Mit dem Kulturhaus hat er sich zumindest für ein paar Monate einen Kindheitstraum erfüllt. Die dazu passende Verspieltheit zeigt sich auch beim ausverkauften „Bahnwärter-Closing-Open-Air“. Während im Club die Gäste ein letztes Mal in den Berggondeln
schaukeln und die Aussicht auf Kronleuchter neben Schiffschaukeln an der
Decke genießen, sitzen die Besucher außen gemütlich zwischen
Zirkuszelten, Grafitti-Künstlern und einem alten gelben Boot.

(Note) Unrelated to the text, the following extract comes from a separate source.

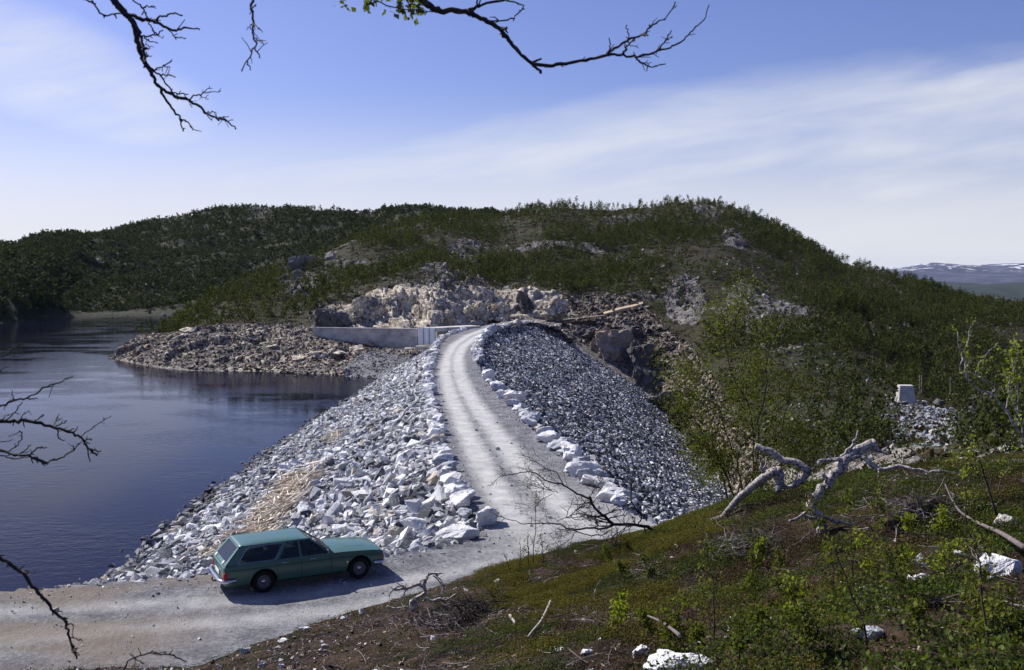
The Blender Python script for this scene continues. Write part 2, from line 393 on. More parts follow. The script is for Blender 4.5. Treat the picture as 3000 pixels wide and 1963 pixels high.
# ---- water
WATER = -5.0
def watermat(t):
    mp = t.new('ShaderNodeMapping', inp={0: t.pos, 'Scale': (1, 1.7, 1), 'Rotation': (0, 0, R(20))})
    n = t.noise(mp.outputs[0], 1.1, 3, .6); n2 = t.noise(mp.outputs[0], .09, 3, .5)
    calm = t.sstep(n2, .35, .62)
    bump(t, n, .10, t.math('ADD', .05, t.math('MULTIPLY', calm, .25)))
    return (.006, .006, .015)
M['water'] = material('lake_water', watermat, rough=.04, spec=.5, IOR=1.13, Specular_Tint=(.36, .48, .92, 1))
me = link_mesh('lake_water', [(-600, 15, WATER), (-8, 15, WATER), (-4, 60, WATER), (-7, 130, WATER), (2, 172, WATER), (60, 420, WATER), (60, 700, WATER), (-600, 700, WATER)], [[0, 1, 7], [1, 2, 7], [2, 3, 7], [3, 4, 7], [4, 5, 7], [5, 6, 7]], None, M['water'])
tag(me, kind='structure')

# ---- ground sheet reaching the horizon
gm = material('far_ground', lambda t: t.ramp(t.noise(t.pos, .02, 5), [(.35, (.02, .03, .012)), (.6, (.05, .045, .03))]), rough=.95)
tag(link_mesh('ground', [(-12000, -800, -32), (14000, -800, -32), (14000, 16500, -1100), (-12000, 16500, -1100)], None, [[0, 1, 2, 3]], gm), kind='structure')

# ---- far hill behind the lake
cols = [  # px, [(d, y) shore, low, mid, high, ridge] then behind
    (-500, [(270, 938), (285, 880), (305, 820), (330, 760), (360, 715)]),
    (-100, [(262, 938), (272, 880), (288, 820), (310, 765), (335, 722)]),
    (50, [(265, 938), (273, 880), (290, 810), (315, 760), (355, 724)]),
    (110, [(275, 934), (285, 870), (312, 800), (360, 740), (430, 698)]),
    (180, [(288, 932), (304, 880), (340, 815), (385, 740), (465, 688)]),
    (260, [(298, 931), (325, 885), (370, 825), (430, 750), (530, 690)]),
    (400, [(305, 931), (345, 880), (420, 810), (500, 730), (580, 662)]),
    (560, [(305, 931), (350, 875), (430, 795), (510, 710), (600, 630)]),
    (690, [(305, 931), (350, 870), (430, 790), (510, 700), (600, 611)]),
    (860, [(300, 930), (350, 865), (430, 785), (500, 700), (590, 613)]),
    (1080, [(300, 930), (350, 860), (430, 780), (490, 700), (570, 626)]),
    (1130, [(300, 930), (350, 860), (430, 780), (480, 695), (540, 618)]),
    (1230, [(300, 930), (340, 860), (400, 780), (450, 700), (510, 610)]),
    (1370, [(300, 930), (340, 860), (400, 780), (450, 700), (510, 622)]),
    (1440, [(300, 930), (340, 860), (400, 780), (450, 700), (520, 624)]),
    (1490, [(300, 930), (340, 860), (400, 780), (450, 710), (520, 640)]),
    (1800, [(300, 930), (340, 860), (400, 800), (450, 760), (520, 700)])]
C = []
for px, k in cols:
    pts = [P(px, 950, d=k[0][0] - 12)]; pts[0][2] = -9
    pts += [P(px, y, d=d) for d, y in k]; pts[1][2] = -4.6
    e = pts[-1]; pts += [e + np.array([0, 60, -6]), e + np.array([0, 160, -30])]; C.append(pts)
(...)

Bei dieser Detailverliebtheit und der Mühe, die sich das gesamte Team gemacht hat, könnte man fast meinen,
das Bahnwärter Thiel wäre gekommen, um zu bleiben. Das wünschen sich
sicher auch viele der Besucher des Open Airs, die sich auch ohne
Sonnenschein am Sonntag auf dem Gelände tummeln. Melancholie hängt in den ersten Stunden des Freiluftfests in der Luft. Die Menge feiert und lacht, aber immer wieder ertappen sich Besucher, wie sie den Blick wehmütig über das Gelände schweifen lassen. „Ohne das Bahnwärter Thiel fehlt in München was“, sagt ein junger Sprayer. Es gebe zu wenig, das eben so sei „wie in Berlin“, sagt etwa Stefan, 23.

Ein Angebot, wie man es sonst nur in Berlin findet? Das wollte Daniel Hahn eigentlich gar nicht schaffen. Aber „durch die Fläche hatten wir das Gefühl der unbegrenzten Möglichkeiten“. Das Gefühl will er sich zurückholen, an einem neuen Ort in München weitermachen. Die Stadt habe zwar jetzt gemerkt, dass in der jungen Szene ein Bedürfnis da ist, es fehle aber trotzdem noch an Freiflächen, die kreativ genutzt werden können. Immerhin für seinen roten Bahnwaggon hat er schon einen Platz: Auf einer Wiese in der Innenstadt wird er ihn als Café betreiben. Irgendwie geht es also weiter.

Wie bei Daniel selbst überwiegt am Ende auch bei allen Gästen der Optimismus und die Feierlust, die sie auch bisher oft ins Bahnwärter Thiel getrieben hat. Auf dem Stempel, der einem am Eingang auf das Handgelenk gedrückt wird, steht „Ende gut, alles gut“ – und vielleicht stimmt es ja doch, zumindest für heute.